8.2
Sugar The Bruise
Hand Habits
“I’m aching / to see you again / mistaken / beginning inside of the end,” Meg Duffy sings to open their latest album, Sugar The Bruise, a short offering of songs that they call a “novella or short film” of sorts. It is six songs that came from a songwriting workshop that they bravely and nervously put on with School of Song in August of 2021, and though they started with prompts, the songs are an exercise in improvisation and a losing yourself in the bigger process of creation. A process that Duffy says has always connected them to something bigger than themself.
“Is there something wrong with that?” they ask on the same song, a song about wanting to connect deeply with friends. But being willing to make mistakes, they say, is the lynch pin of creativity. The second song, in meta form, speaks about songwriting directly: “The greatest songwriter / of the universe / is accurately describing / the gift of the human curse.” Whether it’s hyperbole, or a recounting of one of Duffy’s favorite songwriters, is beside the point. “And we all sing along / we all sing along / with her.”

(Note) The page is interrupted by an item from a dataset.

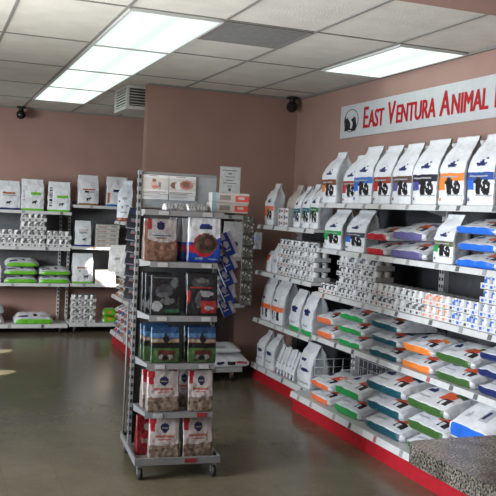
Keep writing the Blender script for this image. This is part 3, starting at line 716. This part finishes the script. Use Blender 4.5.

Whether it’s the closing song’s centerpiece, “The Bust of Nefertiti,” or Duffy’s recounting of a relationship where they were kept private, called “Private Life,” and the hurt that that caused them, the purpose of art is to connect to another’s experience and find ourselves in it. It is emboldening to think that something that we write can resonate so deeply with another soul, and it is Duffy’s vulnerability at letting these songs out into the world, wonderfully produced songs with their friends, Luke Temple and Jeremy Harris, that adds a depth to already deep songs.
Three successful albums in, Duffy said that they allowed the songs to take the form that best fit for these songs, which turned out much different than they ever expected they would. Fitting for the improvisational nature of their relationship with music, there is even a captivating instrumental track, “The Book On How To Change Pt. 3.” It is a musician and songwriter’s love letter to themself and to the world, and anyone who has dived deep into Hand Habits before is in for a rich if short offering.
“Why is she in Germany? / The Bust of Nefertiti,” is the compelling question to end and album of ends and new beginnings. Where these songs will travel is now out of Duffy’s hands. But they are expertly crafted songs, made with great imagination and reflection and honesty. And they are sure to end up doing what they were created to do: help the listeners of the songs to be inspired to lose themselves in the bigger picture of life, with all of its loss and love.